Stickleback

21 May 2019 | Posted in Charlotte Owen , fish
Stickleback
Three-spined Stickleback © Derek Middleton

By Charlotte Owen

WildCall Officer

There are many things to fear if you’re a tadpole.  From ducks and herons to grass snakes and goldfish, everything wants to eat you and one of the most formidable tadpole predators is the stickleback.  We may call them ‘tiddlers’ but shrink down to the size of a tadpole and a stickleback starts to look like a great white shark, complete with a mouthful of razor sharp teeth.

These feisty fish can be found in ponds, lakes, and streams across Sussex.  They can happily live in salt water too, and while you might not guess it they are closely related to seahorses.  Their bodies lack scales but are protected by bony armour plating, and the name comes from the distinctive row of spines just in front of their dorsal fin.  The number of spines varies depending on the species, although the Three-spined Stickleback can have two or four, while the Nine-spined Stickleback has eight to twelve.  The spines can be raised and locked into position in a highly effective defence against predators like the kingfisher, making a stickleback impossible to swallow.

Sticklebacks are aggressive predators themselves and will tackle anything smaller than they are, from water fleas to snails, worms, insect larvae and even other sticklebacks.  Tadpoles don’t stand a chance.  Darting towards its target at top speed, a hunting stickleback opens its jaws so rapidly that the unfortunate victim is drawn straight into its gaping mouth, where it is either swallowed whole or grasped with a powerful bite.  Just like sharks, sticklebacks constantly replace their teeth to maintain sharpness, and some populations have even evolved extra teeth to help them tackle larger prey. 

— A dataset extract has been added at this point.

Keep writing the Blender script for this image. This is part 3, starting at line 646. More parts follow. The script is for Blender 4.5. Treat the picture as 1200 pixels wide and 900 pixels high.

At this time of year, attention turns to breeding and the silvery-green males develop vibrant blue eyes and a bright red belly.  This acts as a signal to females and a warning to rival males, and they are so sensitive to the sight of red that the merest glimpse will trigger a furious territorial attack.  Each male builds a domed nest from pond weed to attract a passing female, wooing her with a zig-zag dance and defending the resulting eggs with fierce determination.